The May trade balance showed an unexpected improvement. The smaller deficit of 59.8 billion $ (60.5 billion $ in April and 62.5 billion $ expected) was due to a surprise decline in the quantity of oil imported that overcompensated for the higher oil prices. The quantity of oil imported was the lowest since October 2002. Taking a step backward, the improvement in the real trade deficit was impressive: 43.6 billion $ versus 46.7 billion $ previously. Looking at the April/May combined deficit versus Q1 trade deficit, it is obvious that net trade will make a substantial positive contribution to Q2 GDP. The lower dollar and the still quite robust growth in the trade with other countries keep exports well underpinned (17.8% Y/Y), while weak domestic growth is having a negative effect on import that grew by 12.5% Y/Y.
The June import price report brought no relief. Import prices rose by a steeperthan- expected 2.6% M/M and 20.5% Y/Y, the highest on record and up from an upwardly revised 2.6% M/M and 18.8% Y/Y in May. Petroleum, up 7.4% M/M and 78.6% Y/Y were the main culprit, but also prices excluding petroleum rose by 0.9% M/M and 7.3% Y/Y and show a clear upward trend. Prices for iron and steel products were mentioned as showing important increases. The report suggests that while domestic wages behave well, material costs and imported goods prices are rising.

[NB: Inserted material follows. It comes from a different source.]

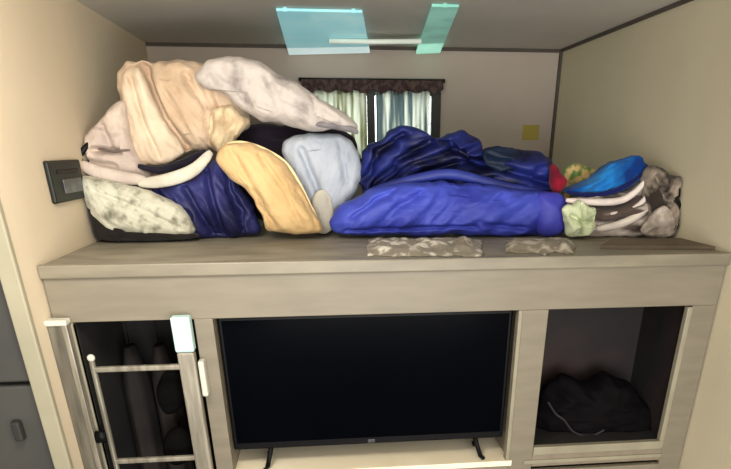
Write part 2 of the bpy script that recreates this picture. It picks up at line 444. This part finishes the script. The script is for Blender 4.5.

The Michigan consumer sentiment index for July was marginally up from 56.4 in June to 56.6 in early July and defying expectations for a decline to 55. The index has relentlessly fallen in the first six months to levels only seen in the 80-82 recessions. So while the small improvement might be a surprise, it is premature to draw the conclusion that consumer sentiment has bottomed or still less that an improvement is around the corner. The tax rebate checks might have played a role, even if they have been distributed since May or some other factor may have been in play. The improvement is in line however with the last few weekly ABC consumer comfort readings that suggested some improvement. The current situation index improvement marginally while the expectation sub-index fell slightly further. The inflation indicators brought disconcerting news. The 1-year inflation expectation increased to 5.3% from 5.1% previously, the highest level since December 1981 and the 5-to-10- year inflation expectations stabilized at 3.4%, the highest level since 1995. The Fed will certainly look at these figures with great concern.